November is usually the time farmers in Wisconsin start to apply for the organic certification subsidy that funded them in cultivating organic foods. However, this year many farmers are disappointed and face adverse effects because of a bill that had been passed earlier this January. The U.S Congress passed the bill which discontinued the National Organic Certification Cost-Share Program due to the limits in budget of the Department of Agriculture. With the strict requirements of certification, such as no usage of fertilizer for at least three years and the mandatory usage of organic seeds, the farmers already have a great burden to provide healthy and organic food for the local community. The discontinuation of the subsidy would undoubtedly discourage their work. As a result, many farmers returned back to conventional farming while others were suffering the financial lost due to the high cost of organic farming.

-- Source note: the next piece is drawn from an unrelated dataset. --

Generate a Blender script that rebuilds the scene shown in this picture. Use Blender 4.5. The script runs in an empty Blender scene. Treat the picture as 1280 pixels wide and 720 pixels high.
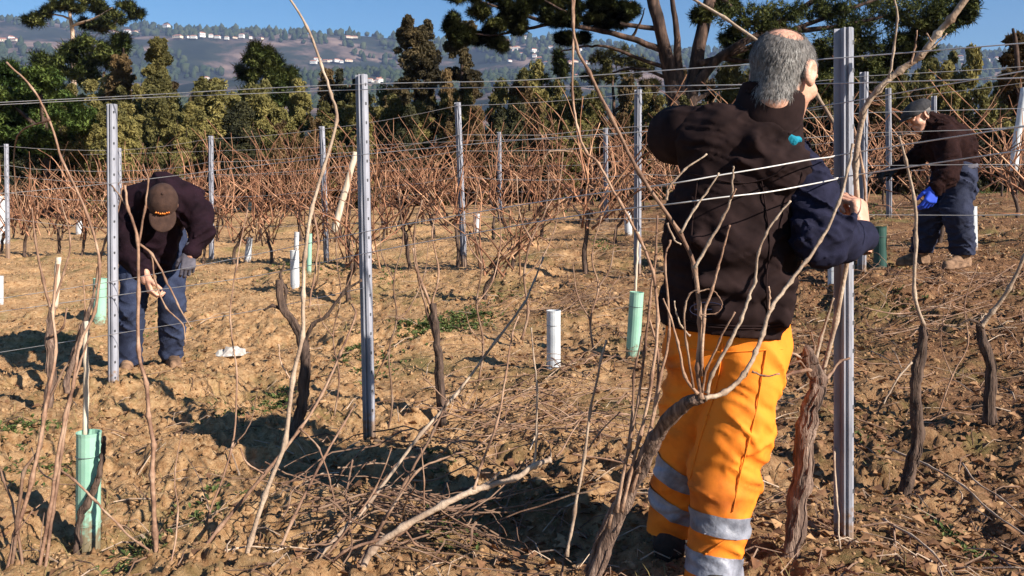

Colle Farmers Market, an online community that advocates sustainable consumption and responsible conservation, protested against the government’s decision and considered it as a harmful policy to the current market which has a huge surplus in demand of organic food. Its co-founder Philippe van den Bosche explained that helping farmers convert to organic farming can bring benefits to farmers by maintaining a cleaner and more effective agricultural ecosystem, to consumers by providing healthier and cheaper food, and to society by protecting the environment from chemicals in conventional fertilizers.

“The federal government needs to do more to protect the rights of organic farmers,” Philippe said. “It’s no secret that organic farming can help people live better, live longer and keep the earth healthy. Cutting funding to these farmers is not only harmful to them, but devastating to the world.”

So far, Colle Farmers Market has already written letters to Congress and published articles to lobby for the farmers’ rights and advocate organic farming. “As we believe in the benefits of organic farming,” Philippe said, “we oppose anything that makes it harder to be accessed.”